§ YOUR OBJECTIVE
Reproduce exactly and only the lines running from the one with "Write part 3" through the one with "z)).build('collar', M['black'], fl)", both end lines included.

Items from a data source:
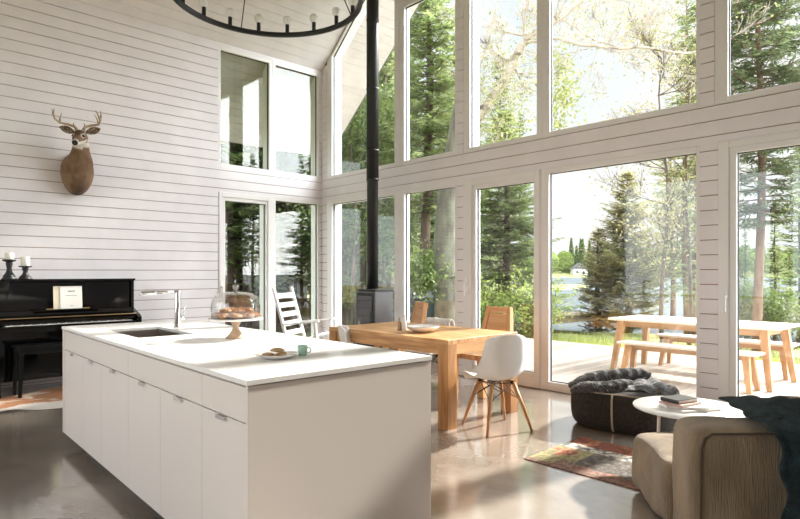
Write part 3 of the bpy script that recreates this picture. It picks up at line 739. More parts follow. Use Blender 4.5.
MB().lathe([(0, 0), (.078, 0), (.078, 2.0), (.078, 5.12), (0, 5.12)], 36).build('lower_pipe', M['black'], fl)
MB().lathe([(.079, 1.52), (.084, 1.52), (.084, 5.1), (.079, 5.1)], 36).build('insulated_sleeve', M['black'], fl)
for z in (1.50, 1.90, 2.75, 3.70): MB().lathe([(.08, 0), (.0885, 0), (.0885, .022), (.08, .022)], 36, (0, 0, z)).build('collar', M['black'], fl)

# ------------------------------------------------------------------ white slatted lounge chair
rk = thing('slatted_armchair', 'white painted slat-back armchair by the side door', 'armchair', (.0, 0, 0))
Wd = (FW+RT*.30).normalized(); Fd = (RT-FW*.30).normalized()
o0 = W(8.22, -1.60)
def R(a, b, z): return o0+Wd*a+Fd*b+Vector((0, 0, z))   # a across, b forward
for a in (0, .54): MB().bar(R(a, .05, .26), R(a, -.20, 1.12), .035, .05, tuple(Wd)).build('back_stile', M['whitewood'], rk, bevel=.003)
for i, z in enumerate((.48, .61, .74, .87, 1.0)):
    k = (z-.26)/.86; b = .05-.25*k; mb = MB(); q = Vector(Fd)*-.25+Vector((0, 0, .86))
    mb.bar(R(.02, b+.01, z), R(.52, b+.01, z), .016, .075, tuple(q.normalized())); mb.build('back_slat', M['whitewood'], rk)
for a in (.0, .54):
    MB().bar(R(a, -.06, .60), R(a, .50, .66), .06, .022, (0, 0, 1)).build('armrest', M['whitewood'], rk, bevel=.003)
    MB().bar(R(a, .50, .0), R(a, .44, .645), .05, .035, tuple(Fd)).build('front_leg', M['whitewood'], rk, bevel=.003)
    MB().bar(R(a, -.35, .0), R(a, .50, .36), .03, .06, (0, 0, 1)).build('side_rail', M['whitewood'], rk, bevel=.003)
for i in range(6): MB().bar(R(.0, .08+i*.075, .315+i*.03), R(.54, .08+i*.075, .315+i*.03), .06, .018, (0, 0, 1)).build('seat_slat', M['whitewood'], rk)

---

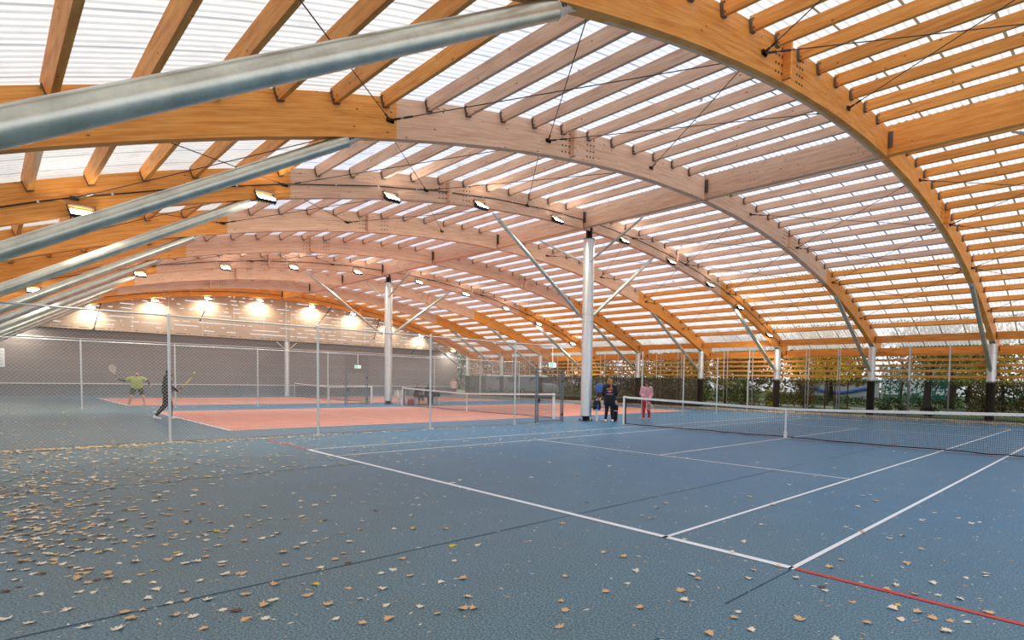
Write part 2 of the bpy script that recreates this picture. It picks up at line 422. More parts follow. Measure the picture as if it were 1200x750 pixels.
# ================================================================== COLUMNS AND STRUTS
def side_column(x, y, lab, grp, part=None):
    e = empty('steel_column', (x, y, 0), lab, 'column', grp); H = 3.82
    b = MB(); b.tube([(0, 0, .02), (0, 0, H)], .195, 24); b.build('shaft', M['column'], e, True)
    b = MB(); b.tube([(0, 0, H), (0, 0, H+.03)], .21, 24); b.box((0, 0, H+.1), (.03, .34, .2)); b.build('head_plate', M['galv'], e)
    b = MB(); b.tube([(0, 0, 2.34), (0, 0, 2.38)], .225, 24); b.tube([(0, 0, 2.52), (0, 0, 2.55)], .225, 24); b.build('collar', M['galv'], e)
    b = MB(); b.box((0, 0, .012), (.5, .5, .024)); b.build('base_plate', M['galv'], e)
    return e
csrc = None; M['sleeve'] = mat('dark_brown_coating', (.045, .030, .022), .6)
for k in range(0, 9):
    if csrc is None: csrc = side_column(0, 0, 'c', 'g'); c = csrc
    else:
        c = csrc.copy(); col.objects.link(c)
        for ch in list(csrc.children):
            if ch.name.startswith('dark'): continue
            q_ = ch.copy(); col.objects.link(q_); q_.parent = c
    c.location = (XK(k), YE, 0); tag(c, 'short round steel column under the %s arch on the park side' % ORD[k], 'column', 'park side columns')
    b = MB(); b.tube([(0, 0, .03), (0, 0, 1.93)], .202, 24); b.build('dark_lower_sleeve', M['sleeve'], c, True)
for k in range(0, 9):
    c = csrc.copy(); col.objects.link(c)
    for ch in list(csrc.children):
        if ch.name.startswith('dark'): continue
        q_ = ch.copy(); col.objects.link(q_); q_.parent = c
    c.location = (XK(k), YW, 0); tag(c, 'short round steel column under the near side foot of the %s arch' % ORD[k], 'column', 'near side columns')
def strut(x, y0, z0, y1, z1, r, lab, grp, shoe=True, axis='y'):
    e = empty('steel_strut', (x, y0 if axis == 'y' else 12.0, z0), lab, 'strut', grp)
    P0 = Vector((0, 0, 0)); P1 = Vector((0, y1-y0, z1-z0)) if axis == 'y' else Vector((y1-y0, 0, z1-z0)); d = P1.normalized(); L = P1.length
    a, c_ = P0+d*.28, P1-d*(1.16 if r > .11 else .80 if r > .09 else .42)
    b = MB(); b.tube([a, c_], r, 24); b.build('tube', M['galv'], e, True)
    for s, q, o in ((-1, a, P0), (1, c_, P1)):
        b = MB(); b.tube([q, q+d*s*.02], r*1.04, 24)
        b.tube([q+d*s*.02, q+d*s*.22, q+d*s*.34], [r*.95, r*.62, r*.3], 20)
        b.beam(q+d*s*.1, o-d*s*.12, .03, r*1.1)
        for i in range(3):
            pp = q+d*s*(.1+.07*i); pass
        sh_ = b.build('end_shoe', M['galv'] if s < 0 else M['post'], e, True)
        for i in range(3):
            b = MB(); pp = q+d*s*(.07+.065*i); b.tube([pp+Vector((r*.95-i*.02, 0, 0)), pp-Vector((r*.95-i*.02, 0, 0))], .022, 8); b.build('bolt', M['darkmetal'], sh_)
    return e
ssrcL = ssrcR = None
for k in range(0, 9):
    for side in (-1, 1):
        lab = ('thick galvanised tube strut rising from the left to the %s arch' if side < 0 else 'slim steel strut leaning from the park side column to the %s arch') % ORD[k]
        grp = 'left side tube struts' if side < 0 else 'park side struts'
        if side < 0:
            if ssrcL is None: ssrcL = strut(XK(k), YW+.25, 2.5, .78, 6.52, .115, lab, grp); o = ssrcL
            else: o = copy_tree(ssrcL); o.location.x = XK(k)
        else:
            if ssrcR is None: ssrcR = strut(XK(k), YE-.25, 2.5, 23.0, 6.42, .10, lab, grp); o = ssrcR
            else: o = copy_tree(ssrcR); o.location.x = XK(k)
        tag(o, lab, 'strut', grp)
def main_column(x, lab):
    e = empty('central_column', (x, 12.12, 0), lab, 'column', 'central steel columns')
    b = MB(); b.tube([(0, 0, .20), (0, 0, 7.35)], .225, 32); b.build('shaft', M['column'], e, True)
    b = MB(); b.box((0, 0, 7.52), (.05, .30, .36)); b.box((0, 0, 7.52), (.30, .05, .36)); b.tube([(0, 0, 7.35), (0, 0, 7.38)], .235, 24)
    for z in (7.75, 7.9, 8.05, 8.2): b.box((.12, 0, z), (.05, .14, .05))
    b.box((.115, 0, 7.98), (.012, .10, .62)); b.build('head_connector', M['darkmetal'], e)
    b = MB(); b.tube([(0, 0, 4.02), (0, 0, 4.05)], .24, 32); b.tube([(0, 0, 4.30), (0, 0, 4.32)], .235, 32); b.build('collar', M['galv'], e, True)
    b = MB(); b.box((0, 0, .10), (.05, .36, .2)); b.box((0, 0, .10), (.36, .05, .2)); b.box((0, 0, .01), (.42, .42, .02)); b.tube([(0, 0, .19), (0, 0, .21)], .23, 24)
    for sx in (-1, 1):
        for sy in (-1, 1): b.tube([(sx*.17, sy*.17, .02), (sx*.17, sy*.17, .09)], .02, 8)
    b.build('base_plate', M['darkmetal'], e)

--

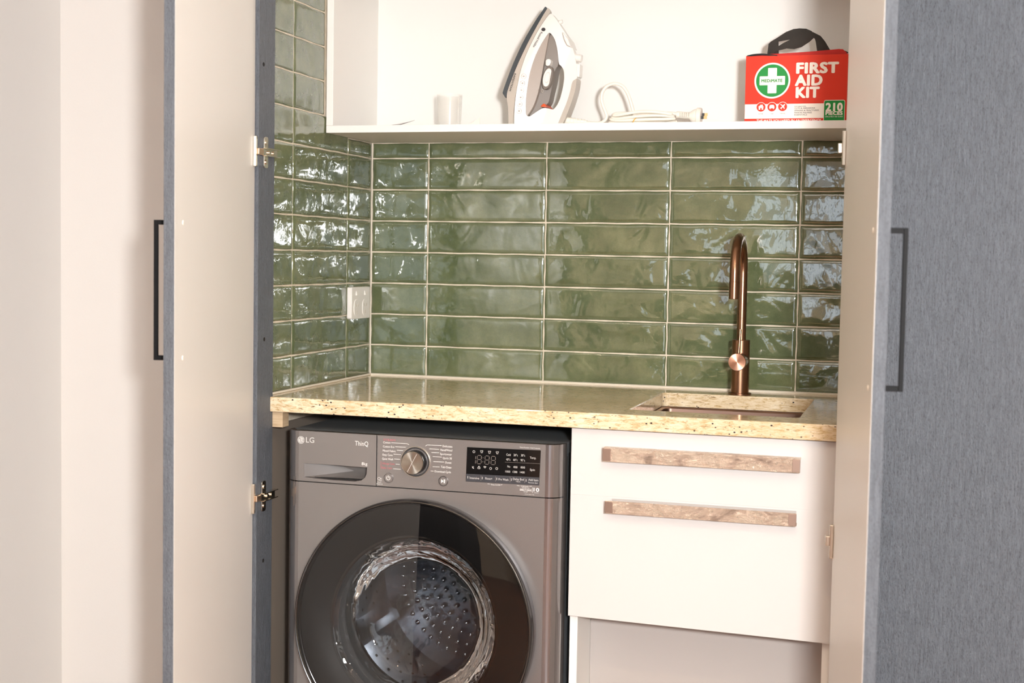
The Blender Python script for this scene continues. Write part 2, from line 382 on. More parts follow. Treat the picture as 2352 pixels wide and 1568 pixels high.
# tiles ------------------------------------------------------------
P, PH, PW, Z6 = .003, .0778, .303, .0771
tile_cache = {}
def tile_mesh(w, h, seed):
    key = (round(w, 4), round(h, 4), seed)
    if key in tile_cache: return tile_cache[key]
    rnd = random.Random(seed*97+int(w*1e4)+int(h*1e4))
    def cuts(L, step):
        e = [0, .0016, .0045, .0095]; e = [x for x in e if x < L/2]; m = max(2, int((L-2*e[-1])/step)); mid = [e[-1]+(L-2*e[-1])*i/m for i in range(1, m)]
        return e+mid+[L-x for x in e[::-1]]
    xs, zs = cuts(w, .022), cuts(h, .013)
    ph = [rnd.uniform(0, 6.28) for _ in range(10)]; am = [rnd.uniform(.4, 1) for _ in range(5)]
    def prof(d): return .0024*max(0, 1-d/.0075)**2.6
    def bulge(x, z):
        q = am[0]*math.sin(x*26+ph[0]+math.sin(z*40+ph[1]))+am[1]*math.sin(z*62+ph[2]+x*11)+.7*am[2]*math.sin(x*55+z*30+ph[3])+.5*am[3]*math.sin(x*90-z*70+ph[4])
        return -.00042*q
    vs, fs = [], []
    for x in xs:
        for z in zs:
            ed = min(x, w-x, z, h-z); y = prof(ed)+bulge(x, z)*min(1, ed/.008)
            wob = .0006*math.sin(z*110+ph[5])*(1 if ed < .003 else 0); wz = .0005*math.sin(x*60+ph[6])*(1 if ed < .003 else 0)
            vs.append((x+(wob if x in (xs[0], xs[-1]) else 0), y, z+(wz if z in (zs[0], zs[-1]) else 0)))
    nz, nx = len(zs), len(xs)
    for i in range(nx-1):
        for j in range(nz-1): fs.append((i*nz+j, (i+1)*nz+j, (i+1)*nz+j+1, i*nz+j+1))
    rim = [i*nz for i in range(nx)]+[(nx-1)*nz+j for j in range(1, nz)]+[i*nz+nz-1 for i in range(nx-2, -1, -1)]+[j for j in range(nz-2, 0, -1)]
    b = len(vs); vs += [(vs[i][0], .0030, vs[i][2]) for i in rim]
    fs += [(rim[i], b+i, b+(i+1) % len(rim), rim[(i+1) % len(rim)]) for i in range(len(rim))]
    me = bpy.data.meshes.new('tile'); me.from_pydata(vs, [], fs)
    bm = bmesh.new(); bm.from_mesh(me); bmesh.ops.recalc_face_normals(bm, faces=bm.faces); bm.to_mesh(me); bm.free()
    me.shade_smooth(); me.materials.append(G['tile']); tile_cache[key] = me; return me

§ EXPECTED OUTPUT
Write part 3 of the bpy script that recreates this picture. It picks up at line 739. More parts follow. Use Blender 4.5.
MB().lathe([(0, 0), (.078, 0), (.078, 2.0), (.078, 5.12), (0, 5.12)], 36).build('lower_pipe', M['black'], fl)
MB().lathe([(.079, 1.52), (.084, 1.52), (.084, 5.1), (.079, 5.1)], 36).build('insulated_sleeve', M['black'], fl)
for z in (1.50, 1.90, 2.75, 3.70): MB().lathe([(.08, 0), (.0885, 0), (.0885, .022), (.08, .022)], 36, (0, 0, z)).build('collar', M['black'], fl)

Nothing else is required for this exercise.